As a general consideration, the signators to the letter agree that the FTA must fit the excellent model established with the Trans-Pacific Partnership (TPP) for 21st century agreements. The next trade agreement to be undertaken by this administration should not fall short of this high standard for free trade agreements. This means no less than a negotiation that covers all significant barriers in a single comprehensive agreement. 
The reason for the signators' concern with the FTA is statements by EU officials raising doubts about whether the EU has any real interest in dealing with sanitary and phytosanitary (SPS) issues as part of the negotiations. The letter states that SPS issues must be specifically addressed as part of the negotiations, not simply left to some future consultative mechanism, and SPS provisions must be enforceable. Examples of these issues include unjustifiable restrictions on production methods that negatively affect exports of U.S. meat, poultry and fresh fruits, costly political and regulatory delays to authorization of agricultural biotechnology products, labeling regulations that restrict U.S. corn, soy and processed corn and soy product exports, and imposition of arbitrary sustainability requirements on the production of feedstocks in the United States and other countries for biofuels used in the EU. Such unscientific measures have become the most challenging barrier to U.S. food and agricultural exports to the EU. 
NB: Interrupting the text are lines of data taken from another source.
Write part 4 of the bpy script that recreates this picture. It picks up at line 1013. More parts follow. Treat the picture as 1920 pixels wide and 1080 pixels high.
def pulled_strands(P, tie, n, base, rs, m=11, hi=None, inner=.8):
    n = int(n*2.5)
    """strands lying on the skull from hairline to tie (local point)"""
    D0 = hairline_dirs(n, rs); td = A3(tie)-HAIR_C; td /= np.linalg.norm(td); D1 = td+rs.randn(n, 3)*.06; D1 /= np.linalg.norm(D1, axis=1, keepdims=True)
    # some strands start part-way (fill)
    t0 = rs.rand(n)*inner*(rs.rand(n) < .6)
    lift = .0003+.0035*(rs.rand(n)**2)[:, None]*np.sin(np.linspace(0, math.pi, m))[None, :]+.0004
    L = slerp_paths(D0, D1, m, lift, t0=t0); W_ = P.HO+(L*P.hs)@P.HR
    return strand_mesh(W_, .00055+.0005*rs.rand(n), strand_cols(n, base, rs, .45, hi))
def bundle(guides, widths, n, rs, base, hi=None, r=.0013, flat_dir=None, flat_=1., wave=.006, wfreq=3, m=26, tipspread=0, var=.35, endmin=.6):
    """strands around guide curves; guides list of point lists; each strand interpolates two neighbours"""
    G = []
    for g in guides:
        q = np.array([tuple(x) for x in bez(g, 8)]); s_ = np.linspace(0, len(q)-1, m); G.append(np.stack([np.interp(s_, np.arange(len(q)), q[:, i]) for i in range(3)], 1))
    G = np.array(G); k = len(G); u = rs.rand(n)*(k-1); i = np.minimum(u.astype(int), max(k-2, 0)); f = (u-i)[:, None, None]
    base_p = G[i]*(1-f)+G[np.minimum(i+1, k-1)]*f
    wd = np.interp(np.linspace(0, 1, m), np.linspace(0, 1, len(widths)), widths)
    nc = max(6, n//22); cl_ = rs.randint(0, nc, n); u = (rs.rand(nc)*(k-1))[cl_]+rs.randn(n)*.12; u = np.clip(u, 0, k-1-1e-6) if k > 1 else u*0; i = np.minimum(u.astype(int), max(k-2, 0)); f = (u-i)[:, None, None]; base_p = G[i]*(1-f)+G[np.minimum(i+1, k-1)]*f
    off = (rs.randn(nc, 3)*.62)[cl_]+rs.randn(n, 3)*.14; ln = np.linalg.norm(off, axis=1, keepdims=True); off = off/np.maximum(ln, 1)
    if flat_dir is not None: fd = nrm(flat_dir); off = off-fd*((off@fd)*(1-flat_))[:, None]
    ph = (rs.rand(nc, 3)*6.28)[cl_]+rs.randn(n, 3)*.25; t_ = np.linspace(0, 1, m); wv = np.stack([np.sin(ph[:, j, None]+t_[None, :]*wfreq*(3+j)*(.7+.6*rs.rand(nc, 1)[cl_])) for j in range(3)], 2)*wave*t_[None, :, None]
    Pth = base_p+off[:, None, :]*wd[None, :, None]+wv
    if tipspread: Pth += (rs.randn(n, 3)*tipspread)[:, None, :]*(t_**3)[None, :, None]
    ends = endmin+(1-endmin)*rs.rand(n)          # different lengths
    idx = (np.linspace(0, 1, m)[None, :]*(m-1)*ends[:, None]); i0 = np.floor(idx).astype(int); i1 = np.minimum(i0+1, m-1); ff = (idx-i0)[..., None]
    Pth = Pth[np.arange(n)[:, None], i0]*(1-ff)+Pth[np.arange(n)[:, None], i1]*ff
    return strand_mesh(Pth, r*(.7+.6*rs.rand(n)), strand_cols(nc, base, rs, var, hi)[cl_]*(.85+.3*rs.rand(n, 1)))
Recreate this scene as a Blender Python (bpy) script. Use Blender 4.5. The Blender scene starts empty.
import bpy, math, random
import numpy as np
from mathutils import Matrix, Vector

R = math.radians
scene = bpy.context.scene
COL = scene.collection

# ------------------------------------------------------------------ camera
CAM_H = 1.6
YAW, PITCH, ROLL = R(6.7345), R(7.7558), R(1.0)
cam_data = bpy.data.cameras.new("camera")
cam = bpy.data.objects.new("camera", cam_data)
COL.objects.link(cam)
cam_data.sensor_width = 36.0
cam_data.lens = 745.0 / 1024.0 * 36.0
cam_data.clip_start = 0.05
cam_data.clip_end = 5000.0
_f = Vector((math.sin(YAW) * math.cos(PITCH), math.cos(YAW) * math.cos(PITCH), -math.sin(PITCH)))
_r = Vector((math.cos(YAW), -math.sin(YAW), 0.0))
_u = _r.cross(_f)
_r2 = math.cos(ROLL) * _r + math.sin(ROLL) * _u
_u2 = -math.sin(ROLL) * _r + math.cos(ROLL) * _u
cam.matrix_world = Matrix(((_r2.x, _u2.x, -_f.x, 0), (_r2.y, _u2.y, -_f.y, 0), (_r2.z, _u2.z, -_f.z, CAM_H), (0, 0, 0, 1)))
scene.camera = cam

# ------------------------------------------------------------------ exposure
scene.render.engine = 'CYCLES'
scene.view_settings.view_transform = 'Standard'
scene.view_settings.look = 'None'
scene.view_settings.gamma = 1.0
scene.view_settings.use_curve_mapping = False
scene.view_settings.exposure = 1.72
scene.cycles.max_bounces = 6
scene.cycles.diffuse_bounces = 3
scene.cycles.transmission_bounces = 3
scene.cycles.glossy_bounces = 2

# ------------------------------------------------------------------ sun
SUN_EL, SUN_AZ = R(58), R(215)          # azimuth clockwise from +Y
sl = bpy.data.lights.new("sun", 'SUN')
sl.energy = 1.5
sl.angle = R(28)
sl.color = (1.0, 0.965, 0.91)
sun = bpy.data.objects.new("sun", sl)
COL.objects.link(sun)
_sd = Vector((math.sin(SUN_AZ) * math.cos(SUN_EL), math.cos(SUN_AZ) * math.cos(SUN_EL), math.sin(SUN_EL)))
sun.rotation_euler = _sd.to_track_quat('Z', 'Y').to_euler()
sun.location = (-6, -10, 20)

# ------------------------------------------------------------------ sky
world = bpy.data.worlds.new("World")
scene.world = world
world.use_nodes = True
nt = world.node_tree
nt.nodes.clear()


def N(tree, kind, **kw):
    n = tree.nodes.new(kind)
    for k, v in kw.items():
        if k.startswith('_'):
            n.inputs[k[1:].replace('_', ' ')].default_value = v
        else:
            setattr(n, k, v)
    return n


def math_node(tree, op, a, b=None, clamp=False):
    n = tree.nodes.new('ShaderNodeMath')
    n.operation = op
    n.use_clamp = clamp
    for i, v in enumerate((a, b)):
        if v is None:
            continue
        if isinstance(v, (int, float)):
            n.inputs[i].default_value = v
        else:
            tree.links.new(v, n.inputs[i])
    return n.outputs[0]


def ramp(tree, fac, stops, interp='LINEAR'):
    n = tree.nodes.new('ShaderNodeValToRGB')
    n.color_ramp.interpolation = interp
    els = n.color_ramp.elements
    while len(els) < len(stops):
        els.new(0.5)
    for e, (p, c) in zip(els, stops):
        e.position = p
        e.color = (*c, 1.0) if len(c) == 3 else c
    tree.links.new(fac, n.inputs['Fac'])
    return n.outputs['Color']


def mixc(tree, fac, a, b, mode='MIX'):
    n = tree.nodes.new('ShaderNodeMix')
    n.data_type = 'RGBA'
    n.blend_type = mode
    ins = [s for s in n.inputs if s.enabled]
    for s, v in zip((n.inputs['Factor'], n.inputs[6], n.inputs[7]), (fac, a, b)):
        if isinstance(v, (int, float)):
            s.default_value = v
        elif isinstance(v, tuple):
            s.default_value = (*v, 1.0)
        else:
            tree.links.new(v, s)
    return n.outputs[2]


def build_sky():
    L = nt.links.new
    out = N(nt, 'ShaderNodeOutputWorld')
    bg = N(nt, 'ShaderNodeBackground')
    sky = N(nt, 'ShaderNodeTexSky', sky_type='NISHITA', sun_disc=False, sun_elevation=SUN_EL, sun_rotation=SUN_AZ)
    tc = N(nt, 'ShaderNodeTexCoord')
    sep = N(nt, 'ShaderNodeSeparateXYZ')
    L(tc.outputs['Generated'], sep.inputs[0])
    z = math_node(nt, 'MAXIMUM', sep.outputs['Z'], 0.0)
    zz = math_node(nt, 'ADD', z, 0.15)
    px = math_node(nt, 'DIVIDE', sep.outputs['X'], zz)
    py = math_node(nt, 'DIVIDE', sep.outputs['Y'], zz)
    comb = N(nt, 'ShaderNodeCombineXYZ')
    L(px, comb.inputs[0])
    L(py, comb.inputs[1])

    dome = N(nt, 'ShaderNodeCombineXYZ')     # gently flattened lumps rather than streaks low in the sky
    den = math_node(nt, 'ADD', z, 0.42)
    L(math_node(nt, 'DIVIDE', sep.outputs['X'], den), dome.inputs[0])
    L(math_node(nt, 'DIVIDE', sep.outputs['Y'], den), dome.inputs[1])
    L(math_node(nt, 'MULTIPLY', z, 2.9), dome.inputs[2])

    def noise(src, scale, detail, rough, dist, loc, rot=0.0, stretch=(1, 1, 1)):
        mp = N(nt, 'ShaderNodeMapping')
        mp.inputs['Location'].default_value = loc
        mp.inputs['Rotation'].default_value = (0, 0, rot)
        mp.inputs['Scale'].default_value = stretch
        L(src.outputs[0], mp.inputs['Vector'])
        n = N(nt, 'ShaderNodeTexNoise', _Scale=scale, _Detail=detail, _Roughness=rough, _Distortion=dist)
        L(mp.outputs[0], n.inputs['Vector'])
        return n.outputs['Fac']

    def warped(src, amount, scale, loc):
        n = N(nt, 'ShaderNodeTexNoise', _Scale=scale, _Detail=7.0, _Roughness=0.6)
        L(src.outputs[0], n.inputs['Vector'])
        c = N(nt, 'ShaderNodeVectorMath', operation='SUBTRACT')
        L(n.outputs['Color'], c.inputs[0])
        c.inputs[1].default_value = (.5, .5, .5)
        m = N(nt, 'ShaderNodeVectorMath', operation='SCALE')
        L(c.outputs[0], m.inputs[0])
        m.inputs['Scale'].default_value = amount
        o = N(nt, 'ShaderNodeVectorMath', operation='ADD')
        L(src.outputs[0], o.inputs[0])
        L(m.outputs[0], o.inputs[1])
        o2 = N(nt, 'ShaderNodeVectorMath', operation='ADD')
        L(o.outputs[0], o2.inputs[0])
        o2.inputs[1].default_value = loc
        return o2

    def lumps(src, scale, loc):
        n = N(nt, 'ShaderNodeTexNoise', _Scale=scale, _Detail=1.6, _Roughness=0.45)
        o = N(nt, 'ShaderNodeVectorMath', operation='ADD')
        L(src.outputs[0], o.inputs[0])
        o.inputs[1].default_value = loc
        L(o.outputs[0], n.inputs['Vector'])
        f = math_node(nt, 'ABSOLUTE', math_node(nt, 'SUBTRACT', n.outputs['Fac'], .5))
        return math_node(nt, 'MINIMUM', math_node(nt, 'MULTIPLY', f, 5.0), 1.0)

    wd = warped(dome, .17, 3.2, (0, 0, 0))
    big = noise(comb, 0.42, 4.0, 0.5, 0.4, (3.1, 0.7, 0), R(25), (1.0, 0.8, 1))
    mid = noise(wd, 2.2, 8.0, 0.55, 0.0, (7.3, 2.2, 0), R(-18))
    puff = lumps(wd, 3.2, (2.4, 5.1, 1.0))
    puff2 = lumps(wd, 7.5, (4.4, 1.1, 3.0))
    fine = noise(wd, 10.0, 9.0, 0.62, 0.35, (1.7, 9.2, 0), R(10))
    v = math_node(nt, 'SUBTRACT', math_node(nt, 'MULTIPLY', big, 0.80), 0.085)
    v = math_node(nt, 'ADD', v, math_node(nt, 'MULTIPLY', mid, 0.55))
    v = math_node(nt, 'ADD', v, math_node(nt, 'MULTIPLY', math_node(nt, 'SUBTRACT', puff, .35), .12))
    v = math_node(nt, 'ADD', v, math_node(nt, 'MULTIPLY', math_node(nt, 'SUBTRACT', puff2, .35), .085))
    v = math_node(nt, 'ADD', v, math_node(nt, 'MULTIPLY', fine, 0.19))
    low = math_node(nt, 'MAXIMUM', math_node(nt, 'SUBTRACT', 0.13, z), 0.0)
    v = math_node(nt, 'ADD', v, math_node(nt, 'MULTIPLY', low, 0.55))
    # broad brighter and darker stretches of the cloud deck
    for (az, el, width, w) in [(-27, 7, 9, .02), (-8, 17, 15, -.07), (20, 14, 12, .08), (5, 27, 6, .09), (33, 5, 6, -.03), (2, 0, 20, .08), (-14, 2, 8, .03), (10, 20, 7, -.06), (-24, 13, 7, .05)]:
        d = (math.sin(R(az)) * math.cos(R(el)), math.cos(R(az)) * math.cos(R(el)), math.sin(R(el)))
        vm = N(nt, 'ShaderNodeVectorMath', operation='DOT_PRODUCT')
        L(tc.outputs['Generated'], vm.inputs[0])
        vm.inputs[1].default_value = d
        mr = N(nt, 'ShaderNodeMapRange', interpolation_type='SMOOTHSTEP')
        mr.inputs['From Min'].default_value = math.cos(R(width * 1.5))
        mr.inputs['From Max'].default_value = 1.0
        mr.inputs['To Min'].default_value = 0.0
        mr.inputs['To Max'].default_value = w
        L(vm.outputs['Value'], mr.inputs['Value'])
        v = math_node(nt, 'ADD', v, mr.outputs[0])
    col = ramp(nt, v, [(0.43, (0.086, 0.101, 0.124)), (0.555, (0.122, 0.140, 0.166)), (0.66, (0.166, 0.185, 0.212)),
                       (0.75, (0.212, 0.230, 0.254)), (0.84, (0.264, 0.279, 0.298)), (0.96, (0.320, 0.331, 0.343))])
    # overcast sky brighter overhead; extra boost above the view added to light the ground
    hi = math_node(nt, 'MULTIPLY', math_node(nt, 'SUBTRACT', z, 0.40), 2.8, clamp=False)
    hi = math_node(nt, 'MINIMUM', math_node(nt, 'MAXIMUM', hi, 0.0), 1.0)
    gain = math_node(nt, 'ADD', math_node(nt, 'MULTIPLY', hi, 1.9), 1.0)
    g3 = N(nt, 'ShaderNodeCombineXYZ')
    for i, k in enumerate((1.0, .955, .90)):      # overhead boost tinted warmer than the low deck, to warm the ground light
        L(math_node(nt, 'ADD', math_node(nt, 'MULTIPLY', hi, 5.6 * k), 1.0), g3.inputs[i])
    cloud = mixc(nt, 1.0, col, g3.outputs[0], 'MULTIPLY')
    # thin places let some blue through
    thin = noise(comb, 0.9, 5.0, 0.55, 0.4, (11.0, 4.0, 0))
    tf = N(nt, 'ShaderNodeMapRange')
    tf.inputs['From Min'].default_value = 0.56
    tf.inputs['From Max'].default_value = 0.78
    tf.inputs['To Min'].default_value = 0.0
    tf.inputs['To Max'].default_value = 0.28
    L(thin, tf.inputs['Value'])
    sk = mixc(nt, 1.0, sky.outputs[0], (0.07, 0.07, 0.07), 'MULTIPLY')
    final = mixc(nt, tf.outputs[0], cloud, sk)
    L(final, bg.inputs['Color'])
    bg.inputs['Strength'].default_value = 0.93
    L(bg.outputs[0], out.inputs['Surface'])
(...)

While EU officials have expressed opposition to addressing these difficult measures in the negotiations, they are nonetheless eager to seek the inclusion of new protections of EU products. For example, the EU has made no secret that it will seek restrictions on the use of names that are commonly used for many products. Geographical indications (GIs) are a legitimate form of intellectual property and deserving of protection; the United States already provides the same robust protection avenue for GIs that is available to other trademark holders. However, the EU wishes to reserve names for products that have been in common use around the world for many years. The United States is not alone in the world in its opposition to these efforts and the proposed U.S.-EU FTA should not become the platform for the EU to gain legitimacy for its objectives on this and other such protectionist measures. 
The letter concluded with, "We strongly believe that a comprehensive and ambitious U.S.-EU FTA will generate economic growth, reduce market volatility and create thousands of new jobs on both sides of the Atlantic."